The legend of Shaka Zulu

Amazulu by Walton Golightly. The novel is an historical work which tells the story of military genius Shaka Zulu, and his rise to power to become the undisputed king of a transformed Zulu nation.

No matter how sophisticated the weaponry, the basics of warfare the world over are the same: Intelligence work; strategising; marshalling of troops; attack and occupation or retreat.

The finest war generals of our time have followed this routine, from Napoleon to Caesar. Closer home, long before guns came to the continent, it was well-mastered by a 17th century African leader who would rightfully claim his place in the military Hall of Fame.

The legend of Shaka Zulu, of whom a lot has been written, is reenacted in Walton Golightly’s Amazulu. The year is 1818. It is the cusp of the famous Mfecane wars that left charred earth and utter destruction in their wake.

The continent is gripped in the labour pains of conflict and regional realignments, the vast plains and jungles teeming with game.

The Arab traders have come and gone. And on the distant shores the European slave and merchant ships are preparing to set sail for this continent teeming with natural bounty.

A sly military organiser, Shaka employed sophisticated techniques to forge a formidable war-machine. He compartmentalised his army into age-group-based regiments and chose commoners and sometimes foreigners to head them.

This was to prevent clan and vassal chieftains from breaking away with their own ‘armies.’

Shaka was a master of psychology. “….from his own experience in the frontline, he’s learnt the loyalty comrades-in-arms feel towards one another will outweigh their loyalty to their masters.

And such is the competitive spirit that exists among his regiments, they have to be kept separated when not on campaign, because fights erupt when the warriors encounter each other.”

Faced with enemy armies several times bigger, the lesser Zulu had to be innovative. The epic battle of Gqokli hill best captured Shaka’s genius as a military tactician.
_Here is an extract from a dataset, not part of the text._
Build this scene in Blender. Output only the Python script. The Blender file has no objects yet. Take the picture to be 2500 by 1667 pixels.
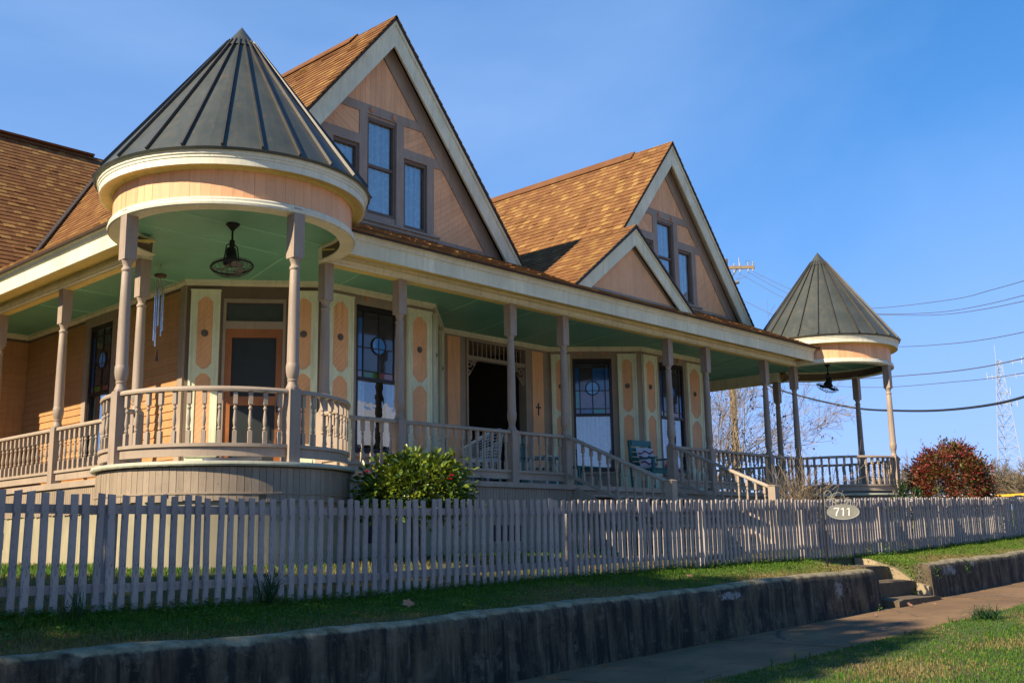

Ranged against a Ndwandwe army three times his own, Shaka encouraged the enemy to surround the Zulu army camped on the hill, not knowing they were walking into a carefully laid trap.

As they charged uphill, the swollen Ndwandwe ranks become entangled, making it easy for the disciplined Zulu side attacking downhill to have a field day.

Another incident where the superior Zulu intellect came into play was when they captured the lair of the Baboon God. The Zulu induna handed a Trojan horse in the form of gift bull carcasses up a ship’s winch up to the highly fortified impregnable hill, which the Baboon God duly accepts, not knowing he has just opened his door wide to the enemy.

Intellectual being

Shaka’s intellect can be compared to a civil engineer calculating how best to circumvent impeding terrain.

His shongololo strategy, borrowed from the millipede, which he applied with dexterity when storming the sheer rock faces of the Baboon God’s hill was in the same class with Italian railway engineers snaking and boring the tracks over Eritrea’s impossible terrain.

Fear proved a crucial weapon in Shaka’s campaign, right from the moment when he seized the throne from his assassinated half-brother Sigujana.

Death almost always awaited those who disobeyed orders or affronted the king. You could die simply because of meeting the king’s eye. And so when the crowds shouted “Bayede, Nkosi, bayede!” (Hail, the King!) it was not necessarily out of love. Historians tend to romanticise Shaka’s greatness.

He has been venerated specifically by Black Liberation writers of the Marcus Garvey school. But there is a barbaric streak that this history glosses over.

When he emerged from seclusion mourning his mother and encounters a herd boy trying to steal one of his cows so that he can milk it.

Shaka ordered the boy over and ran him through with his spear, further ordering that all his blood relations be found and killed. Reason? The boy should have been mourning and not tending to his cattle. When professional soldiers take the life of an unarmed civilian — and a child to boot — in such an unprovoked manner they cease being soldiers and become common bandits.

A lot has been said about the powerful women behind famous men, silently tugging the strings from the shadows.

Shaka had his mother Nandi, while Zwide of the neighbouring Ndwandwe tribe had his scalp-collecting mother Ntombazi.

Closer to our time we had Hillary Clinton during her husband Bill’s presidency, former Ivorian First Lady Simone Gbagbo and Algerian Laila Ben Ali.

Perhaps affirmative action should not surprise us. It is simply that the women have tired of staying in the shadows.

In Amazulu, the author succeeds in invoking powerful images using words. Although writing about real people and events, the writer takes advantage of literary licence to pen a well-paced work of fiction that makes the history lesson enjoyable.

As he notes, writing about Shaka in this way is an invitation to play, placing the characters and events where he wants them in his own timeframe. The result is a brilliant narrative that should adapt very well to the screen.